___ Collected data

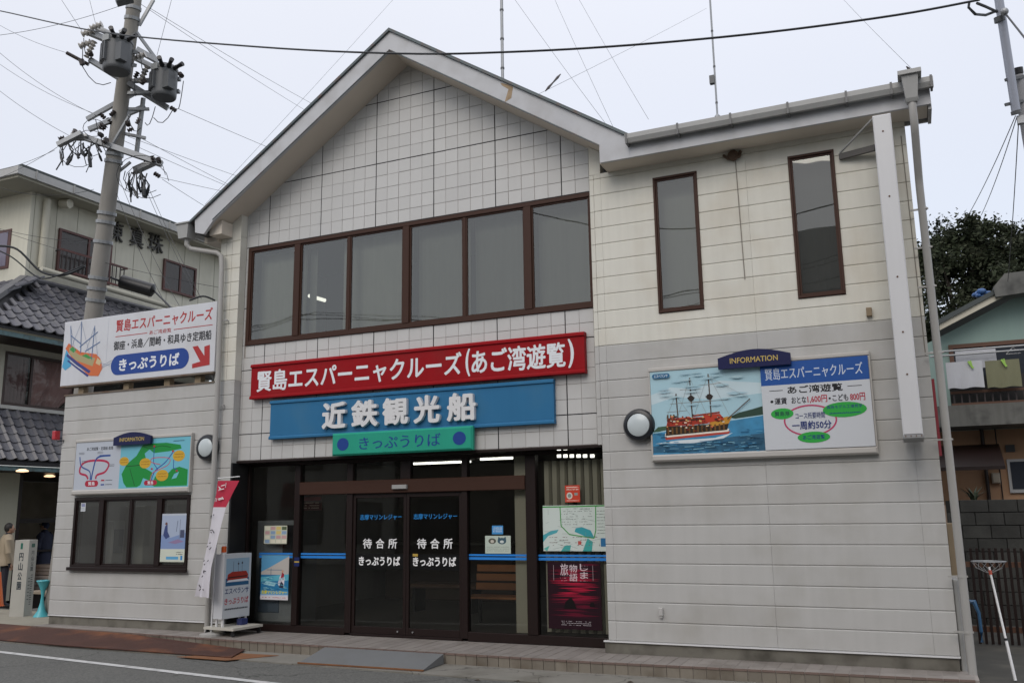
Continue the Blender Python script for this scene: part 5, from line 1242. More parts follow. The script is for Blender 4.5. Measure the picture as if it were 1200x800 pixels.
# ---- turquoise hourglass stand
hc = at(48,722,2,Z_R+.075)
q = MB(); q.lathe([(.135,0),(.13,.012),(.07,.10),(.035,.24),(.024,.36),(.04,.46),(.10,.60),(.125,.63),(.12,.645),(.10,.62),(.03,.50)], (hc.x,hc.y,Z_R+.076), 'z', 24)
q.build('hourglass_stand', mat('turquoise_enamel', (.07,.40,.46), .35, var=.05), smooth=True, label='small turquoise hourglass-shaped ash stand beside the left wing', cat='ash stand')
bq = empty('low_bench', (-13.6,3.3,ZL), 'small low wooden bench behind the turquoise stand', 'bench')
bc_ = at(47,700,2,.0)
bx, by = bc_.x+.2, bc_.y
q = MB(); q.box(bx-.5,bx+.7,by-.18,by+.2,ZL+.30,ZL+.34); q.build('seat', mat('bench_plank', (.24,.2,.15), .8), bq)
for dx in (-.4,.6): q = MB(); q.box(bx+dx-.04,bx+dx+.04,by-.15,by+.15,ZL,ZL+.30); q.build('leg', M_dbrown, bq)

# ================================================================== people
def skin(name, pts, edges, rad, m, parent, sub=2, root=0):
    me = bpy.data.meshes.new(name); off = WL[parent.name]
    me.from_pydata([tuple(Vector(p)-off) for p in pts], edges, []); o = bpy.data.objects.new(name, me); COL.objects.link(o); o.parent = parent
    md = o.modifiers.new('skin', 'SKIN'); md.use_smooth_shade = True
    if not me.skin_vertices: me.attributes.new('skin', 'FLOAT_VECTOR', 'POINT') if False else None
    sv = me.skin_vertices[0].data if me.skin_vertices else None
    return o, me, md, sv
def body_mesh(name, pts, edges, rad, m, parent, sub=1):
    """grow a skin over a skeleton and keep the result as plain mesh"""
    me = bpy.data.meshes.new(name); me.from_pydata([tuple(p) for p in pts], edges, [])
    o = bpy.data.objects.new(name, me); COL.objects.link(o)
    o.modifiers.new('skin', 'SKIN')
    for v, r_ in zip(me.skin_vertices[0].data, rad): v.radius = r_ if isinstance(r_, tuple) else (r_, r_); 
    me.skin_vertices[0].data[0].use_root = True
    ss = o.modifiers.new('sub', 'SUBSURF'); ss.levels = ss.render_levels = sub
    dg = bpy.context.evaluated_depsgraph_get(); dg.update()
    m2 = bpy.data.meshes.new_from_object(o.evaluated_get(dg)); bpy.data.objects.remove(o)
    off = WL[parent.name]
    for v in m2.vertices: v.co -= off
    m2.materials.clear(); m2.materials.append(m)
    for p in m2.polygons: p.use_smooth = True; p.material_index = 0
    o2 = bpy.data.objects.new(name, m2); COL.objects.link(o2); o2.parent = parent; WL[o2.name] = off; return o2
SKIN_ = mat('skin_tone', (.38,.22,.15), .6)
def person(base, yaw, H, label, coat, trousers, hatm, coat_len, cap=True, shoe=M_black, arm=.0):
    p_ = empty('person', base, label, 'person'); b = Vector(base); cy, sy = math.cos(yaw), math.sin(yaw)
    s_ = H/1.70
    def W(x, y, z): return b+Vector((x*cy-y*sy, x*sy+y*cy, z))*1.0 if False else b+Vector(((x*cy-y*sy)*s_, (x*sy+y*cy)*s_, z*s_))
    # local axes: +x is the way the person faces, +y to their left
    pts = [W(0,0,.92),W(0,0,1.10),W(.0,0,1.28),W(.0,0,1.42),W(.015,0,1.50),W(.03,0,1.60),
           W(.0,.09,.86),W(.02,.10,.48),W(-.03,.10,.09),W(.10,.11,.04),
           W(.0,-.09,.86),W(.0,-.10,.48),W(.02,-.10,.09),W(.15,-.11,.04),
           W(.0,.18,1.38),W(.0+arm*.4,.23,1.12),W(.06+arm,.20,.90),W(.09+arm,.20,.82),
           W(.0,-.18,1.38),W(.0+arm*.3,-.23,1.12),W(.05+arm,-.20,.90),W(.08+arm,-.20,.82)]
    ed = [(0,1),(1,2),(2,3),(3,4),(4,5),(0,6),(6,7),(7,8),(8,9),(0,10),(10,11),(11,12),(12,13),(3,14),(14,15),(15,16),(16,17),(3,18),(18,19),(19,20),(20,21)]
    rd = [(.13,.10),(.13,.10),(.15,.11),(.12,.09),(.05,.05),(.07,.08),.085,.058,.042,.035,.085,.058,.042,.035,.06,.045,.034,.04,.06,.045,.034,.04]
    rd = [tuple(x*s_ for x in (r if isinstance(r, tuple) else (r, r))) for r in rd]
    body_mesh('body', pts, ed, rd, trousers, p_)
    # head with face
    hc_ = W(.03,0,1.61); q = MB(); q.ell(hc_, .088*s_, .078*s_, .115*s_, 16, 12)
    n_ = W(.125,0,1.60); q.ell(n_, .016*s_, .012*s_, .022*s_, 8, 6)
    for k in (-1,1): q.ell(W(.02,k*.080,1.605), .018*s_, .010*s_, .028*s_, 8, 6)
    q.ell(W(.09,0,1.545), .025*s_, .03*s_, .02*s_, 8, 6)
    q.build('head', SKIN_, p_, smooth=True)
    q = MB()
    for k in (-1,1): q.ell(W(.107,k*.030,1.622), .006*s_, .010*s_, .006*s_, 6, 5)
    q.build('eyes', M_black, p_); q = MB(); q.ell(W(.112,0,1.560), .006*s_, .022*s_, .005*s_, 6, 5); q.build('mouth', mat('lip', (.25,.09,.07), .6), p_)
    q = MB(); q.ell(W(.008,0,1.635), .095*s_, .088*s_, .105*s_, 16, 10); q.build('cap' if cap else 'hair', hatm, p_, smooth=True)
    if cap: q = MB(); q.ell(W(.115,0,1.66), .06*s_, .06*s_, .012*s_, 12, 6); q.build('cap_brim', hatm, p_)
    # coat: lofted rings round the torso, sleeves as skin
    q = MB(); rings = [(coat_len,.215,.175,0),(coat_len+.12,.215,.17,0),(1.0,.20,.155,0),(1.15,.205,.15,0),(1.30,.22,.145,0),(1.40,.20,.125,.0),(1.455,.12,.10,.0),(1.50,.075,.08,.01)]
    vs = []; N = 20
    for z, ry, rx, ox in rings:
        for k in range(N):
            t = 2*math.pi*k/N; vs.append(W(ox+rx*math.cos(t)*(1+.03*math.sin(5*t)), ry*math.sin(t), z+.008*math.sin(3*t)))
    q.add(vs, [(i*N+k, i*N+(k+1) % N, (i+1)*N+(k+1) % N, (i+1)*N+k) for i in range(len(rings)-1) for k in range(N)]+[tuple(range(N-1,-1,-1)), tuple(range((len(rings)-1)*N, len(rings)*N))])
    q.build('coat', coat, p_, smooth=True)
    for k in (1,-1):
        A = [W(0,k*.13,1.40),W(0,k*.20,1.36),W(arm*.35,k*.245,1.12),W(.05+arm,k*.215,.92)]
        q = MB(); q.tube(A, [.085*s_,.085*s_,.068*s_,.052*s_], 12); q.build('sleeve', coat, p_, smooth=True)
        hpos = W(.085+arm,k*.205,.84); q = MB(); q.ell(W(.075+arm,k*.208,.865), .035*s_, .020*s_, .048*s_, 10, 8)
        for f_ in range(4):
            yo = (f_-1.5)*.017; l_ = (.062,.072,.068,.055)[f_]; B0 = W(.085+arm+yo,k*.207,.83); 
            q.tube([B0, W(.095+arm+yo,k*.203,.83-l_*.5), W(.090+arm+yo,k*.195,.83-l_)], [.0085*s_,.0078*s_,.006*s_], 6)
        q.tube([W(.105+arm,k*.205,.865), W(.128+arm,k*.198,.84), W(.130+arm,k*.192,.815)], [.010*s_,.0085*s_,.006*s_], 6)
        q.build('hand', SKIN_, p_, smooth=True)
        fx = .10 if k > 0 else .15; q = MB(); q.ell(W(fx-.02,k*.105,.035), .14*s_, .05*s_, .045*s_, 12, 8); q.build('shoe', shoe, p_, smooth=True)
    return p_
pb = at(47,696,2,Z_R+.0)
navy = mat('navy_coat', (.03,.036,.07), .8, var=.2, scale=8); 
person((pb.x,pb.y,Z_R+.0), math.radians(200), 1.74, 'person in a long dark navy coat and navy cap standing in the lane', navy, mat('dark_jeans', (.02,.025,.035), .8), mat('navy_cap', (.012,.02,.06), .7), .62, True, mat('grey_trainer', (.10,.10,.11), .6))
pb = at(1.5,712,2,Z_R+.0)
person((pb.x,pb.y,Z_R+.0), math.radians(60), 1.72, 'person with short black hair in a tan jacket at the left edge of the frame', mat('tan_jacket', (.34,.28,.20), .8, var=.08), mat('dark_trousers', (.02,.02,.03), .8), mat('black_hair', (.012,.010,.010), .6), .86, False)

# ================================================================== utility pole with transformers (left)
PD = 16.6
D = lambda px, py, d=PD: dp(px, py, d)
M_pole = mat('pole_concrete', (.27,.255,.23), .8, var=.10, scale=4, streak=.12, bump=.2)
M_galv = mat('galvanised_steel', (.30,.31,.32), .45, metal=.4, var=.12, scale=9)
M_tr = mat('transformer_grey', (.10,.105,.11), .5, var=.10, scale=5)
M_ins = mat('insulator_brown', (.04,.03,.028), .35)
M_porc = mat('insulator_porcelain', (.38,.36,.33), .3)
M_wire = mat('black_cable', (.015,.017,.02), .5)
up_ = empty('utility_pole', tuple(D(62,640)), 'concrete utility pole with two transformers rising behind the rooftop billboard', 'utility pole')
p0, p1 = D(66,690), D(163,-40)
p0.z = Z_R
q = MB(); q.tube([p0, p0.lerp(p1,.5), p1], [.185,.155,.118], 18); q.build('shaft', M_pole, up_, smooth=True)
def along(py):                      # point on the pole axis at photo height py
    t = (690-py)/730.0; return p0.lerp(p1, t)
ax_ = (p1-p0).normalized()
for py, r_ in ((310,.165),(322,.165),(270,.16),(180,.15),(172,.15),(248,.16),(238,.16),(20,.128),(8,.128),(335,.165),(370,.17)):
    c = along(py); q = MB(); q.tube([c-ax_*.03, c+ax_*.03], r_+.012, 16); q.build('pole_band', M_galv, up_)
def member(a, b, da=0, db=0, wx=.07, wz=.07, nm='crossarm', m=M_galv):
    q = MB(); q.bar(D(a[0],a[1],PD+da), D(b[0],b[1],PD+db), wx, wz); return q.build(nm, m, up_)
member((90,158),(190,192),-.25,-.1,.10,.10); member((92,158),(96,164),-.35,-.2,.3,.05)
member((105,70),(197,127),-.2,.1,.09,.09); member((102,140),(165,105),-.2,.2,.09,.07); member((104,152),(170,125),-.25,.15,.09,.08)
member((160,38),(182,68),0,.1,.05,.05,'brace'); member((180,0),(163,30),.1,0,.05,.05,'brace'); member((140,38),(163,28),0,0,.05,.05,'brace')
member((104,38),(128,48),-.2,-.1,.10,.10); member((112,32),(140,45),-.1,-.05,.08,.08); member((160,58),(185,72),.0,.1,.09,.09); member((158,68),(186,82),-.05,.05,.08,.08)
member((168,115),(160,180),.1,.1,.06,.06,'brace'); member((142,156),(171,162),0,.1,.05,.05); member((150,128),(175,128),0,.1,.05,.05); member((137,203),(153,190),0,0,.04,.04,'brace')
member((152,135),(130,172),-.2,-.2,.04,.04,'brace'); member((68,170),(96,156),-.6,-.6,.10,.08); member((158,200),(184,188),.2,.2,.14,.10)
# transformers
def transformer(cx, cy, w_, h_, d_, lab):
    t = empty('transformer', tuple(D(cx, cy+h_/2, PD+d_)), lab, 'transformer', 'transformers on the utility pole')
    C_ = D(cx, cy, PD+d_); sc = (PD+d_)/F_PX; r_ = w_/2*sc; hh = h_*sc
    q = MB(); q.lathe([(r_*.90,-hh/2),(r_*.98,-hh/2+.02),(r_,-hh/2+.06),(r_,hh/2-.1),(r_*1.04,hh/2-.1),(r_*1.04,hh/2-.05),(r_*.9,hh/2),(r_*.3,hh/2+.03)], C_, 'z', 24); q.build('tank', M_tr, t, smooth=True)
    for k in range(5):
        a_ = math.radians(215+k*13); q = MB(); c = C_+Vector((math.cos(a_)*r_*1.04, math.sin(a_)*r_*1.04, 0)); q.bar(c+Vector((0,0,-hh*.30)), c+Vector((0,0,hh*.22)), .03, .09, (math.cos(a_),math.sin(a_),0)); q.build('cooling_fin', M_tr, t)
    q = MB(); c = C_+Vector((-r_*.1,-r_*1.0,hh*.36)); q.box(c.x-.08,c.x+.08,c.y-.03,c.y+.03,c.z-.06,c.z+.06); q.build('nameplate', mat('plate_grey', (.30,.31,.31), .5), t)
    a_ = math.radians(330); c = C_+Vector((math.cos(a_)*r_*1.05, math.sin(a_)*r_*1.05, -hh*.05)); q = MB(); q.box(c.x-.05,c.x+.09,c.y-.08,c.y+.08,c.z-hh*.3,c.z+hh*.22); q.build('side_box', M_tr, t)
    for k in range(3):
        a_ = math.radians(300+k*30); c = C_+Vector((math.cos(a_)*r_*.9, math.sin(a_)*r_*.9, hh*.38)); e_ = c+Vector((math.cos(a_)*.22, math.sin(a_)*.22, .05)); q = MB(); q.tube([c, c.lerp(e_,.5), e_], [.05,.035,.045], 8); q.build('bushing', M_black, t)
    q = MB(); 
    q.bar(C_+Vector((r_*.8,r_*.9,-hh*.2)), along(cy)+Vector((0,0,-hh*.2)), .08, .06); q.bar(C_+Vector((r_*.8,r_*.9,hh*.2)), along(cy)+Vector((0,0,hh*.2)), .08, .06); q.build('mount', M_galv, t)
transformer(138, 65, 31, 42, -.55, 'left transformer drum on the utility pole')
transformer(193, 97, 28, 39, -.15, 'right transformer drum on the utility pole')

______

* What needs to be done
Leave out any pictures and return exactly the lines from the beginning of the data through the line with "for dx in (-.4,.6): q", inclusive.

* Written solution
Continue the Blender Python script for this scene: part 5, from line 1242. More parts follow. The script is for Blender 4.5. Measure the picture as if it were 1200x800 pixels.
# ---- turquoise hourglass stand
hc = at(48,722,2,Z_R+.075)
q = MB(); q.lathe([(.135,0),(.13,.012),(.07,.10),(.035,.24),(.024,.36),(.04,.46),(.10,.60),(.125,.63),(.12,.645),(.10,.62),(.03,.50)], (hc.x,hc.y,Z_R+.076), 'z', 24)
q.build('hourglass_stand', mat('turquoise_enamel', (.07,.40,.46), .35, var=.05), smooth=True, label='small turquoise hourglass-shaped ash stand beside the left wing', cat='ash stand')
bq = empty('low_bench', (-13.6,3.3,ZL), 'small low wooden bench behind the turquoise stand', 'bench')
bc_ = at(47,700,2,.0)
bx, by = bc_.x+.2, bc_.y
q = MB(); q.box(bx-.5,bx+.7,by-.18,by+.2,ZL+.30,ZL+.34); q.build('seat', mat('bench_plank', (.24,.2,.15), .8), bq)
for dx in (-.4,.6): q = MB(); q.box(bx+dx-.04,bx+dx+.04,by-.15,by+.15,ZL,ZL+.30); q.build('leg', M_dbrown, bq)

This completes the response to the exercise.